Era un pomeriggio. Parlavo con un gruppo di ragazzi. Erano gasati. Sostenevano che la guerra è un bene perché la storia dice che nel dopoguerra arriva il benessere e che non c’è sviluppo se non si vince una guerra.
L’ultimo “perché” me l’ha espresso qualche giorno fa un profugo africano, a cui chiedevo come mai nel suo Paese era scoppiata di nuovo la guerra: “Ci sono tante ricchezze in quella regione, materie prime, della tecnologia moderna… dove però la gente ha meno di un dollaro al giorno per vivere.” E allora I DUE ELEFANTI NON CESSANO DI LOTTARE. Trovano sempre nuovi motivi, di sopruso gli uni, di speranza gli altri. C’è un’altra domanda che l’ERBA calpestata dagli eserciti non cessa di farsi, di rivolgere a Dio e agli uomini, come avveniva già dai tempi biblici. “Fino a quando?” Fino a quando? Pochi mesi, un anno al massimo, il prossimo Natale tutto sarà finito” dice chi scatena la guerra. Ma non è così.

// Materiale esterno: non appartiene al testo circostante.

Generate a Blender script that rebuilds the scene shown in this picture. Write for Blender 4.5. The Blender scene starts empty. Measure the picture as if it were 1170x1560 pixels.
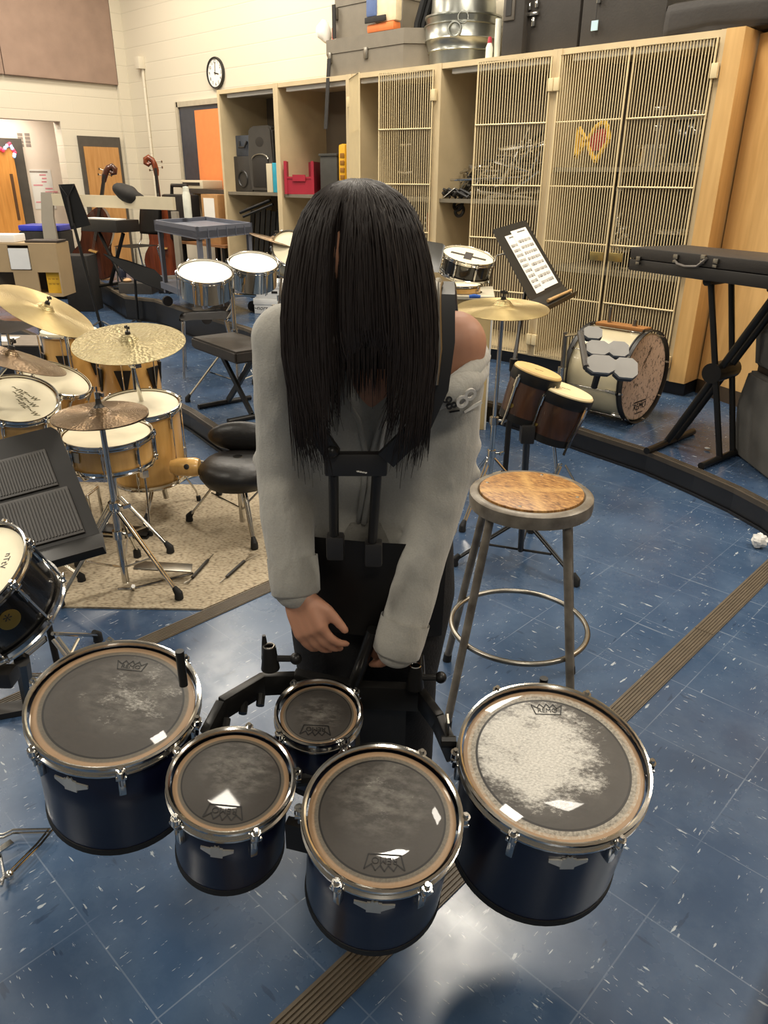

“Fino a quando?” Le guerre che ancora oggi insanguinano la terra potrebbero anche raggiungerci e ci raggiungono comunque. Quando tornerà la pace? Quando ogni uomo, ogni donna metterà in pratica quello che diceva Paolo VI: “La pace dipende da me.” O come direbbe Benedetto XVI: ”La pace dipende dalla mia famiglia.”
Dipende da me, dalla mia famiglia, dal filo d’erba schiacciato, dall’elefante che vuole solo arricchirsi…. Dunque, dipende da tutti disinnescare il guadagno dalla guerra e mettere fine alla disperazione da condizioni di vita inaccettabili, alla mancanza di speranza che uccide, specialmente i giovani.
Dipende da me, pregare, marciare per la pace, ma anche diventare operatori di pace, per trasformare le spade in aratri, come diceva Isaia, e le armi in strumenti di lavoro e di vita.
La Comunità di sant’Egidio ha sempre creduto alla forza della pace: HA VISTO ARRIVARE LA PACE IN MOZAMBCIO, perché non si è spaventata della forza degli elefanti, né della disperazione del suolo grondante sangue del Mozambico e così la pace è arrivata.
Siamo qui tutto per questo a dire e a credere che: “La pace dipende anche da me, per trasformare la comunità umana in agenzia di pace”, come ha detto oggi il papa.